▸ **PROBLEM REQUIREMENTS**: All entries should be output exactly as they stand.

* begin *

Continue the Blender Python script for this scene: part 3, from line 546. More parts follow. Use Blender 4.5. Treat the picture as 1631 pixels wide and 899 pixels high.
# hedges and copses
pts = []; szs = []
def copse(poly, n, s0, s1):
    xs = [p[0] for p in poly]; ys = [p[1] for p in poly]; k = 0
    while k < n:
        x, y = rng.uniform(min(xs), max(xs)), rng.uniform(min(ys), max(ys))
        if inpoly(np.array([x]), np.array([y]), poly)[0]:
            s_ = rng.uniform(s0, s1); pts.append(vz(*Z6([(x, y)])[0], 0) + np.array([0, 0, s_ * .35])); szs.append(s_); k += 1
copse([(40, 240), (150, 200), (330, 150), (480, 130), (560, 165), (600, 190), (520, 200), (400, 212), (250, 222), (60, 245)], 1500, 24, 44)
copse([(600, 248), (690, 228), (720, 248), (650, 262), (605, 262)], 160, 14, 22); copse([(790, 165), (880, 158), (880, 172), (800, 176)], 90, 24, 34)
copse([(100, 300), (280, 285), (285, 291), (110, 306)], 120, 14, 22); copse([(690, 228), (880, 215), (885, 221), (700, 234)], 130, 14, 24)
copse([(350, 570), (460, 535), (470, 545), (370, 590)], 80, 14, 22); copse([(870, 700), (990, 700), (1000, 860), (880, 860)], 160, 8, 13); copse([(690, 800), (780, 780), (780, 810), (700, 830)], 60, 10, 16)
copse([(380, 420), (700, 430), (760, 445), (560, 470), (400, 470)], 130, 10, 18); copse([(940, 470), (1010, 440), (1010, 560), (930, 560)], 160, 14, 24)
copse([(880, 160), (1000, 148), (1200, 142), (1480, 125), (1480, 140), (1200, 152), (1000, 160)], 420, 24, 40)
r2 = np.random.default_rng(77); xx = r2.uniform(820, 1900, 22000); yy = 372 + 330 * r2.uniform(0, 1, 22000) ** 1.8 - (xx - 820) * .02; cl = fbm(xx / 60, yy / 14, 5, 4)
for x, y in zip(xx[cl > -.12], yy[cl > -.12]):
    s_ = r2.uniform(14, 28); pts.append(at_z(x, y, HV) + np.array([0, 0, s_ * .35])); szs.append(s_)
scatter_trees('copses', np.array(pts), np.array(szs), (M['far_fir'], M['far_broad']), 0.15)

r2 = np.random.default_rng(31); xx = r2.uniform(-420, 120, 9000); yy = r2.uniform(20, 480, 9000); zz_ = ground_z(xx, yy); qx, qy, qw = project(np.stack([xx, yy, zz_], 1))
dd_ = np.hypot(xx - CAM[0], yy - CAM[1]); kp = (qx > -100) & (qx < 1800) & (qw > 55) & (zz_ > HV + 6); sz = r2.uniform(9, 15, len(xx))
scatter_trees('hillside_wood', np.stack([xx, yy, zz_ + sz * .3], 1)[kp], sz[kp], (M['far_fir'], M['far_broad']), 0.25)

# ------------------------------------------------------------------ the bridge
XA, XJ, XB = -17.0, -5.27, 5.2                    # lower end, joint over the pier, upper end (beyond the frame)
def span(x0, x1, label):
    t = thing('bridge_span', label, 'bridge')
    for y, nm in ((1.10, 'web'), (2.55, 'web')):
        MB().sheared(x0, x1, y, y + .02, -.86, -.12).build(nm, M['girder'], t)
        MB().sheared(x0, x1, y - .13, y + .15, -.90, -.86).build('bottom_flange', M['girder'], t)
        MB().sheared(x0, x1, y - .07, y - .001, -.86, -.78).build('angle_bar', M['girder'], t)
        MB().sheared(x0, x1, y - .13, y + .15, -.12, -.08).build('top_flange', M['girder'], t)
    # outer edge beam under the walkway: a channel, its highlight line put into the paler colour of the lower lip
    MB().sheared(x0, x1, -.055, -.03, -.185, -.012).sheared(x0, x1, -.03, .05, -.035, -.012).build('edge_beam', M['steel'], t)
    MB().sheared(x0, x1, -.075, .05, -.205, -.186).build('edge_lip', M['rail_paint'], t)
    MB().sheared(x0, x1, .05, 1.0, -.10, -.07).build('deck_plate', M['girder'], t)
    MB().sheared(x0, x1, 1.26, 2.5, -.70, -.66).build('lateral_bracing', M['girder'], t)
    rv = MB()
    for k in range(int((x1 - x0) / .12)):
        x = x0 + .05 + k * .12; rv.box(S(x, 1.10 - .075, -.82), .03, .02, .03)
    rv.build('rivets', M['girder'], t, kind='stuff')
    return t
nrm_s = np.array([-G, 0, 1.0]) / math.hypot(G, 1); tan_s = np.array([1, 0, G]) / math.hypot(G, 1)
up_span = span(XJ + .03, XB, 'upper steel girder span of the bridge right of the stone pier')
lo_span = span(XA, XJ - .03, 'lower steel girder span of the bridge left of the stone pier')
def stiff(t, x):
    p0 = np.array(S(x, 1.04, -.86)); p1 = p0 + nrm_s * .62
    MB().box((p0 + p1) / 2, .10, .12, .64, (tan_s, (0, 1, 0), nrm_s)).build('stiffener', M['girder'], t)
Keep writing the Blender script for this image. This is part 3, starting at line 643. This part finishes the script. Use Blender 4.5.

* end *

▸ **EXERCISE OUTPUT**:
Continue the Blender Python script for this scene: part 3, from line 546. More parts follow. Use Blender 4.5. Treat the picture as 1631 pixels wide and 899 pixels high.
# hedges and copses
pts = []; szs = []
def copse(poly, n, s0, s1):
    xs = [p[0] for p in poly]; ys = [p[1] for p in poly]; k = 0
    while k < n:
        x, y = rng.uniform(min(xs), max(xs)), rng.uniform(min(ys), max(ys))
        if inpoly(np.array([x]), np.array([y]), poly)[0]:
            s_ = rng.uniform(s0, s1); pts.append(vz(*Z6([(x, y)])[0], 0) + np.array([0, 0, s_ * .35])); szs.append(s_); k += 1
copse([(40, 240), (150, 200), (330, 150), (480, 130), (560, 165), (600, 190), (520, 200), (400, 212), (250, 222), (60, 245)], 1500, 24, 44)
copse([(600, 248), (690, 228), (720, 248), (650, 262), (605, 262)], 160, 14, 22); copse([(790, 165), (880, 158), (880, 172), (800, 176)], 90, 24, 34)
copse([(100, 300), (280, 285), (285, 291), (110, 306)], 120, 14, 22); copse([(690, 228), (880, 215), (885, 221), (700, 234)], 130, 14, 24)
copse([(350, 570), (460, 535), (470, 545), (370, 590)], 80, 14, 22); copse([(870, 700), (990, 700), (1000, 860), (880, 860)], 160, 8, 13); copse([(690, 800), (780, 780), (780, 810), (700, 830)], 60, 10, 16)
copse([(380, 420), (700, 430), (760, 445), (560, 470), (400, 470)], 130, 10, 18); copse([(940, 470), (1010, 440), (1010, 560), (930, 560)], 160, 14, 24)
copse([(880, 160), (1000, 148), (1200, 142), (1480, 125), (1480, 140), (1200, 152), (1000, 160)], 420, 24, 40)
r2 = np.random.default_rng(77); xx = r2.uniform(820, 1900, 22000); yy = 372 + 330 * r2.uniform(0, 1, 22000) ** 1.8 - (xx - 820) * .02; cl = fbm(xx / 60, yy / 14, 5, 4)
for x, y in zip(xx[cl > -.12], yy[cl > -.12]):
    s_ = r2.uniform(14, 28); pts.append(at_z(x, y, HV) + np.array([0, 0, s_ * .35])); szs.append(s_)
scatter_trees('copses', np.array(pts), np.array(szs), (M['far_fir'], M['far_broad']), 0.15)

r2 = np.random.default_rng(31); xx = r2.uniform(-420, 120, 9000); yy = r2.uniform(20, 480, 9000); zz_ = ground_z(xx, yy); qx, qy, qw = project(np.stack([xx, yy, zz_], 1))
dd_ = np.hypot(xx - CAM[0], yy - CAM[1]); kp = (qx > -100) & (qx < 1800) & (qw > 55) & (zz_ > HV + 6); sz = r2.uniform(9, 15, len(xx))
scatter_trees('hillside_wood', np.stack([xx, yy, zz_ + sz * .3], 1)[kp], sz[kp], (M['far_fir'], M['far_broad']), 0.25)

# ------------------------------------------------------------------ the bridge
XA, XJ, XB = -17.0, -5.27, 5.2                    # lower end, joint over the pier, upper end (beyond the frame)
def span(x0, x1, label):
    t = thing('bridge_span', label, 'bridge')
    for y, nm in ((1.10, 'web'), (2.55, 'web')):
        MB().sheared(x0, x1, y, y + .02, -.86, -.12).build(nm, M['girder'], t)
        MB().sheared(x0, x1, y - .13, y + .15, -.90, -.86).build('bottom_flange', M['girder'], t)
        MB().sheared(x0, x1, y - .07, y - .001, -.86, -.78).build('angle_bar', M['girder'], t)
        MB().sheared(x0, x1, y - .13, y + .15, -.12, -.08).build('top_flange', M['girder'], t)
    # outer edge beam under the walkway: a channel, its highlight line put into the paler colour of the lower lip
    MB().sheared(x0, x1, -.055, -.03, -.185, -.012).sheared(x0, x1, -.03, .05, -.035, -.012).build('edge_beam', M['steel'], t)
    MB().sheared(x0, x1, -.075, .05, -.205, -.186).build('edge_lip', M['rail_paint'], t)
    MB().sheared(x0, x1, .05, 1.0, -.10, -.07).build('deck_plate', M['girder'], t)
    MB().sheared(x0, x1, 1.26, 2.5, -.70, -.66).build('lateral_bracing', M['girder'], t)
    rv = MB()
    for k in range(int((x1 - x0) / .12)):
        x = x0 + .05 + k * .12; rv.box(S(x, 1.10 - .075, -.82), .03, .02, .03)
    rv.build('rivets', M['girder'], t, kind='stuff')
    return t
nrm_s = np.array([-G, 0, 1.0]) / math.hypot(G, 1); tan_s = np.array([1, 0, G]) / math.hypot(G, 1)
up_span = span(XJ + .03, XB, 'upper steel girder span of the bridge right of the stone pier')
lo_span = span(XA, XJ - .03, 'lower steel girder span of the bridge left of the stone pier')
def stiff(t, x):
    p0 = np.array(S(x, 1.04, -.86)); p1 = p0 + nrm_s * .62
    MB().box((p0 + p1) / 2, .10, .12, .64, (tan_s, (0, 1, 0), nrm_s)).build('stiffener', M['girder'], t)
Keep writing the Blender script for this image. This is part 3, starting at line 643. This part finishes the script. Use Blender 4.5.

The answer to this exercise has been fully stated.